Scroll through any social media feed and a pattern appears. Millions of people watching videos, liking posts, and moving on to the next piece of content. It never ends. The content keeps coming and the audience keeps watching. What is missing from that cycle is creation.
Many students spend hours each day consuming content. According to a 2023 report from Common Sense Media, teenagers average more than four and a half hours per day on social media platforms alone. That does not include time spent on streaming services, gaming, or messaging. Most of that time is spent watching what someone else made.
There is nothing wrong with entertainment. Music, movies, and videos can inspire people and bring them together. The problem is when watching replaces doing. When people spend more time observing life than actually participating in it.
Social media has made it easier than ever to watch the lives of others. Students see influencers traveling, athletes training, artists performing, and creators building audiences. Yet many people stop at the viewing stage. They watch the highlight reels of other people’s lives but never begin creating something of their own.

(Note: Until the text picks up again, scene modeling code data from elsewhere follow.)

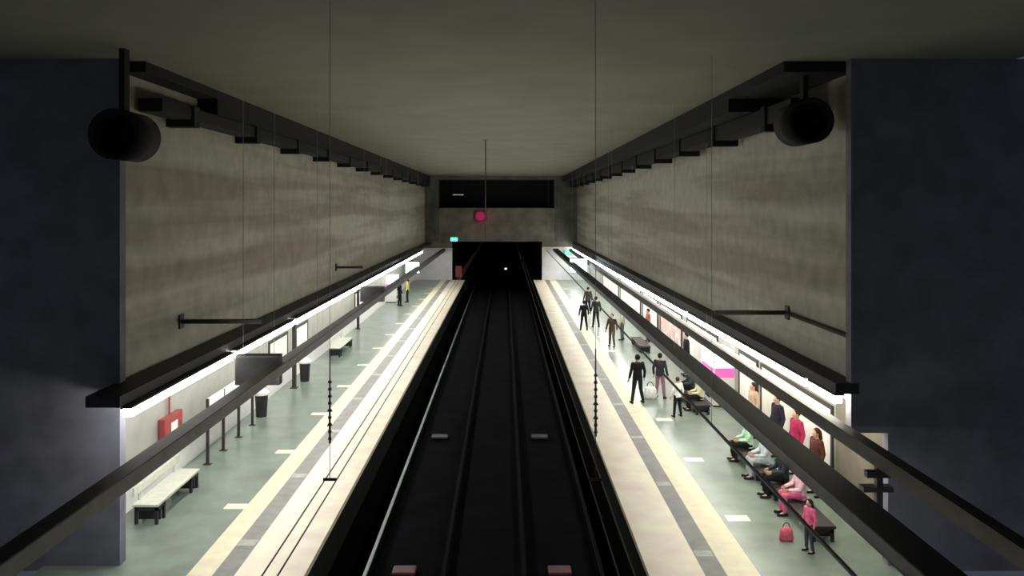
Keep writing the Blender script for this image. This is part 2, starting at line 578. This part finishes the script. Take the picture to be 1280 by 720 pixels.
# ------------------------------------------------------------------ wall bracket arms
def arm(x, y, z, s, ln, label, run=0):
    t = thing('wall_bracket_arm', label, 'bracket arm', (x, y, z))
    bm = NB()
    x0, x1 = sorted((0, s * ln))
    box(bm, x0, x1, -0.05, 0.05, -0.05, 0.05, bev=0.01)
    obj('arm_bar', bm, M['darkmetal'], t)
    bm = NB()
    x0, x1 = sorted((-s * 0.01, s * 0.04))
    box(bm, x0, x1, -0.12, 0.12, -0.16, 0.16)
    obj('wall_plate', bm, M['darkmetal'], t)
    if run:
        bm = NB()
        frustum(bm, (s * 0.06, 0, 0), (s * 0.06, -run, 0), 0.045, 0.045, 8)
        obj('cable_pipe', bm, M['darkmetal'], t)
    return t


arm(UL, 18.5, 4.24, 1, 1.9, 'dark horizontal bracket arm on the left wall, nearest the viewer')
arm(UL, 35.5, 4.2, 1, 1.2, 'dark horizontal bracket arm on left wall, farther along')
arm(UR, 19.2, 4.35, -1, 1.75, 'dark bracket arm with cable pipe on the right wall', 3.5)


# ------------------------------------------------------------------ benches
def bench(x, y, ln, dp, s, label, mseat, group, sh=0.45, back=True):
    """s = +1 when its back is toward +x."""
    t = thing('bench', label, 'bench', (x, y, 0), 0, group)
    bm = NB()
    box(bm, -dp / 2, dp / 2, 0, ln, sh - 0.06, sh, bev=0.015)
    obj('seat', bm, mseat, t)
    for k in (0.0, ln - 0.5):
        bm = NB()
        for yy in (k + 0.04, k + 0.40):
            box(bm, -dp / 2 + 0.03, -dp / 2 + 0.09, yy, yy + 0.06, 0.0, sh - 0.06)
            box(bm, dp / 2 - 0.09, dp / 2 - 0.03, yy, yy + 0.06, 0.0, sh - 0.06)
        box(bm, -dp / 2 + 0.03, dp / 2 - 0.03, k + 0.04, k + 0.46, sh - 0.15, sh - 0.062)
        box(bm, -dp / 2 + 0.04, dp / 2 - 0.04, k + 0.22, k + 0.26, 0.05, sh - 0.15)
        obj('leg', bm, M['blackmetal'], t)
    if not back:
        return t
    bm = NB()
    xb = s * (dp / 2 - 0.03)
    box(bm, xb - 0.025, xb + 0.025, 0, ln, 0.62, 0.80, bev=0.01)
    for yy in (0.25, ln - 0.3):
        box(bm, xb - 0.02, xb + 0.02, yy, yy + 0.05, 0.43, 0.65)
    obj('backrest', bm, mseat, t)
    return t


G = 'benches on the platforms'
bench(-7.78, 17.3, 2.4, 0.56, -1, 'pale bench with dark legs on left platform, close to the near pier', M['benchseat'], G)
bench(-7.78, 36.5, 3.0, 0.56, -1, 'pale bench with dark legs farther along the left platform', M['benchseat'], G)
bench(6.55, 16.4, 2.8, 0.5, 1, 'dark bench where the pink dressed people sit', M['darkmetal'], G, 0.34, False)
bench(6.55, 19.7, 2.8, 0.5, 1, 'dark bench where people in pale clothes sit, second from the pier', M['darkmetal'], G, 0.34, False)
bench(6.55, 26.4, 2.8, 0.5, 1, 'dark bench in front of the lit vending machine', M['darkmetal'], G, 0.34, False)
bench(6.6, 37.5, 2.8, 0.5, 1, 'dark bench far along the right platform behind the standing pair', M['darkmetal'], G, 0.34, False)


# ------------------------------------------------------------------ lower wall fittings
def panel(x, y0, y1, z0, z1, s, label, m, name='poster_panel', cat='poster', group=None):
    """Framed panel on a side wall; s points from the wall into the hall."""
    t = thing(name, label, cat, (x, y0, z0), 0, group)
    a, b = sorted((0, s * 0.05))
    bm = NB()
    w = 0.10
    ln, h = y1 - y0, z1 - z0
    box(bm, a, b, 0, w, 0, h)
    box(bm, a, b, ln - w, ln, 0, h)
    box(bm, a, b, w, ln - w, 0, w)
    box(bm, a, b, w, ln - w, h - w, h)
    obj('frame', bm, M['darkmetal'], t)
    bm = NB()
    a, b = sorted((0, s * 0.03))
    box(bm, a, b, w, ln - w, w, h - w)
    obj('poster_sheet', bm, m, t)
    return t


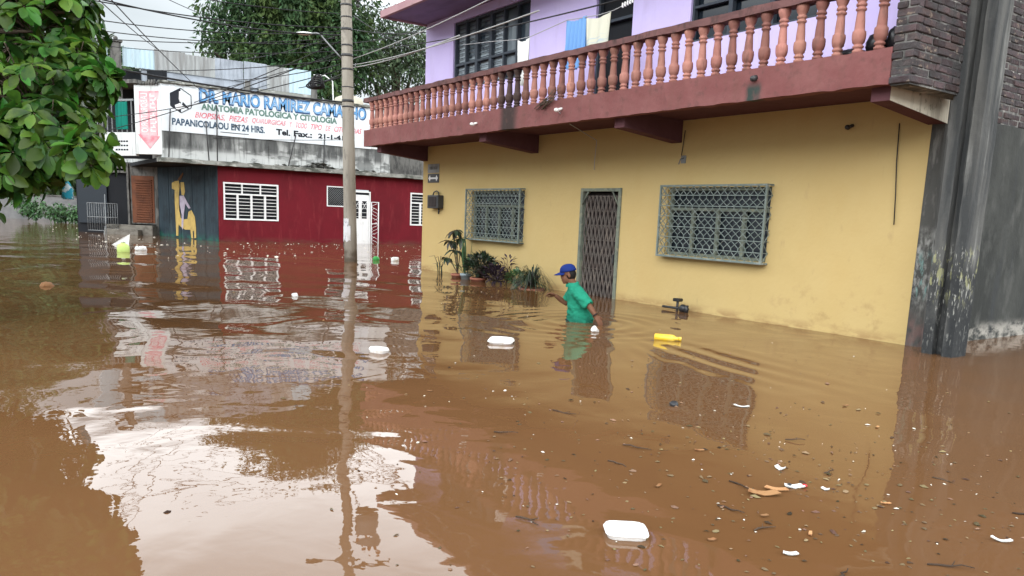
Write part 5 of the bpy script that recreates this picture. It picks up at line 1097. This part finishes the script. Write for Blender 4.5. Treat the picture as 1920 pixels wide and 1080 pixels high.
def sheet(name, x, y, L_, W_, mat, label, cat, rz=0, curl=.2, group=None, n=6):
    c = MB()
    for s_ in (0, 1):
        for i in range(n+1):
            for j in range(n+1):
                u_, v_ = i/n-.5, j/n-.5; k = .5*L_*abs(u_)**1.5*curl*2+random.uniform(0, .10)*W_*curl
                c.v.append(Vector((u_*L_*(1-.25*v_), v_*W_*(1-.5*abs(u_)), .006+k-s_*.004)))
    st = (n+1)**2
    for s_ in (0, 1):
        for i in range(n):
            for j in range(n): b = s_*st+i*(n+1)+j; c.f.append([b, b+1, b+n+2, b+n+1]); c.mi.append(0); c.sm.append(True)
    c.xf(Matrix.Translation((x, y, 0)) @ Matrix.Rotation(rz, 4, 'Z')); return tag(obj(name, c, mat, loc=(x, y, 0), normals=False), label, cat, group)
sheet('torn_wrapper', -2.40, 3.30, .15, .07, 'dead_leaf', 'crumpled orange wrapper in the biggest clump of litter', 'wrapper', .9, .3)
sheet('torn_wrapper', -2.41, 3.42, .11, .05, 'dead_leaf', 'darker orange strip touching the crumpled orange wrapper', 'wrapper', .7, .25)
w1 = sheet('snack_packet', -2.39, 3.54, .10, .055, 'white_plastic', 'white packet with a red tip beside the orange wrapper', 'packet', 1.0, .3); c = MB(); c.ell((-2.36, 3.59, .012), (.016, .018, .008), 8, 5); obj('packet_tip', c, 'wrap_red', w1); c = MB(); c.ell((-2.405, 3.525, .016), (.012, .010, .006), 8, 5); obj('packet_print', c, 'dark_lump', w1)
sheet('paper_scrap', -2.62, 3.74, .055, .05, 'white_plastic', 'cream torn paper cup piece floating above the orange wrapper', 'scrap', .3, .7)
sheet('paper_scrap', -2.28, 3.66, .04, .03, 'white_plastic', 'tiny white paper scrap just right of the orange litter clump', 'scrap', .3, .5)
sheet('paper_scrap', -3.75, 4.79, .11, .03, 'white_plastic', 'long white paper strip floating in the wake below the larger window reflection', 'scrap', .6, .3)
sheet('paper_scrap', -1.86, 2.78, .06, .03, 'white_plastic', 'cream scrap near the bottom edge of the flood beside a pale stick', 'scrap', .9, .3)
sheet('paper_scrap', -1.46, 3.76, .08, .022, 'white_plastic', 'curved white strip floating alone at the lower right', 'scrap', .5, .5)
for i, (x, y) in enumerate(((-2.13, 2.60), (-1.95, 3.05), (-2.75, 2.9), (-1.75, 2.35), (-2.0, 3.75), (-3.1, 3.6), (-2.2, 3.05), (-3.4, 5.6), (-2.9, 5.2), (-9.2, 3.6), (-11.2, 2.6), (-5.2, 2.9))):
    sheet('fallen_leaf', x, y, random.uniform(.035, .06), random.uniform(.015, .025), 'dead_leaf', 'small curled orange-brown leaf floating on the muddy water', 'leaf', random.uniform(0, 3), .2, 'fallen leaves on the flood')
for i, (x, y, L_, a) in enumerate(((-2.4, 2.95, .14, .4), (-2.1, 2.85, .12, 1.3), (-1.5, 3.2, .18, .9), (-1.62, 2.75, .10, 2.0), (-2.62, 3.30, .16, .2), (-3.4, 3.25, .18, .5), (-3.2, 2.95, .13, .2), (-3.0, 4.3, .12, 1), (-2.1, 4.4, .16, .4), (-1.6, 4.2, .12, .8), (-2.76, 2.0, .14, .1), (-4.0, 2.7, .16, .6), (-2.45, 3.9, .10, 1.8), (-4.3, 3.4, .2, .35))):
    c = MB(); p = Vector((0, 0, .006)); pts = [p]
    for j in range(4): p = p+Vector((L_/4, random.uniform(-.02, .02), random.uniform(-.004, .006))); pts.append(p)
    c.tube(pts, [.004, .005, .004, .003, .002], 5); c.tube([pts[2], pts[2]+Vector((L_*.16, random.choice((-1, 1))*L_*.2, .008))], [.003, .0015], 4)
    c.xf(Matrix.Translation((x, y, 0)) @ Matrix.Rotation(a, 4, 'Z')); tag(obj('floating_twig', c, 'twig', loc=(x, y, 0)), 'thin dark forked twig floating among the litter', 'twig', 'twigs on the flood')
# uncountable specks of litter
rnd = random.Random(5)
def specks(name, label, mat, spots, smin, smax):
    c = MB()
    for (x, y) in spots:
        s_ = rnd.uniform(smin, smax)*(1 if rnd.random() < .85 else 2); a = rnd.uniform(0, 6.28); k = rnd.choice((4, 5, 6)); el = rnd.uniform(.25, .8)
        pts = [Vector((x+s_*(math.cos(a)*math.cos(t)-el*math.sin(a)*math.sin(t))*rnd.uniform(.7, 1.2), y+s_*(math.sin(a)*math.cos(t)+el*math.cos(a)*math.sin(t))*rnd.uniform(.7, 1.2), rnd.uniform(.002, .005))) for t in [2*math.pi*j/k for j in range(k)]]
        b = len(c.v); c.v += pts+[sum(pts, Vector())/k+Vector((0, 0, s_*.35))]
        for j in range(k): c.f.append([b+j, b+(j+1) % k, b+k]); c.mi.append(0); c.sm.append(False)
    tag(obj(name, c, mat, normals=False), label, 'litter', None, 'stuff')
sp = []
for _ in range(650): x = rnd.gauss(-2.3, 1.0); sp.append((min(-.2, x), rnd.gauss(3.5, .9)))
for _ in range(200): sp.append((rnd.uniform(-6, -.6), rnd.uniform(1.8, 7.5)))
for _ in range(60): sp.append((rnd.uniform(-15, -5), rnd.uniform(1.2, 8.5)))
sp = [q for q in sp if q[1] < 8.6]
specks('litter_specks', 'dark specks of leaf and twig litter drifting on the flood', 'debris', sp, .004, .016)
sp = []
for _ in range(90): x = rnd.gauss(-2.4, 1.2); sp.append((min(-.3, x), rnd.gauss(3.7, 1.1)))
for _ in range(50): sp.append((rnd.uniform(-12, -3), rnd.uniform(2, 8.3)))
specks('pale_specks', 'pale specks of foam and paper drifting on the flood', 'pale_bits', sp, .004, .011)
sp = [(rnd.uniform(-30.6, -21), rnd.uniform(3.5, 16)) for _ in range(190)]+[(rnd.uniform(-45, -26), rnd.uniform(3, 6.5)) for _ in range(60)]
sp = [q for q in sp if not (q[0] > -17.8 and q[1] > 9.2)]
specks('far_pale_specks', 'white specks of rubbish drifting in front of the red wall', 'pale_bits', sp, .012, .04)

Creativity used to look different. People wrote stories, started bands, built projects, learned instruments, or practiced skills for years. Those activities still exist, but they compete with a constant stream of effortless entertainment. Scrolling requires almost no effort. Creating something meaningful requires patience, time, and the willingness to be imperfect at the beginning.
There is also a pressure that comes with social media. When everything online looks polished and successful, people hesitate to share their own work. A student may hesitate to write, draw, speak, or perform because it might not look impressive immediately. The result is silence. Potential creators stay in the audience instead of stepping on the stage.
The irony is that the tools to create have never been easier to access. A phone can record music, edit videos, write stories, publish ideas, or start a project that reaches thousands of people. The technology that fills our time with content could also be the tool that helps us make something new.
The difference is a simple choice. Watching will always be easier than creating. But creation is what builds skills, ideas, and identity. If everyone only watches, culture stops moving forward.
The next generation has more access to tools and information than any generation before it. The real question is whether we will keep scrolling through the work of others or start building something of our own.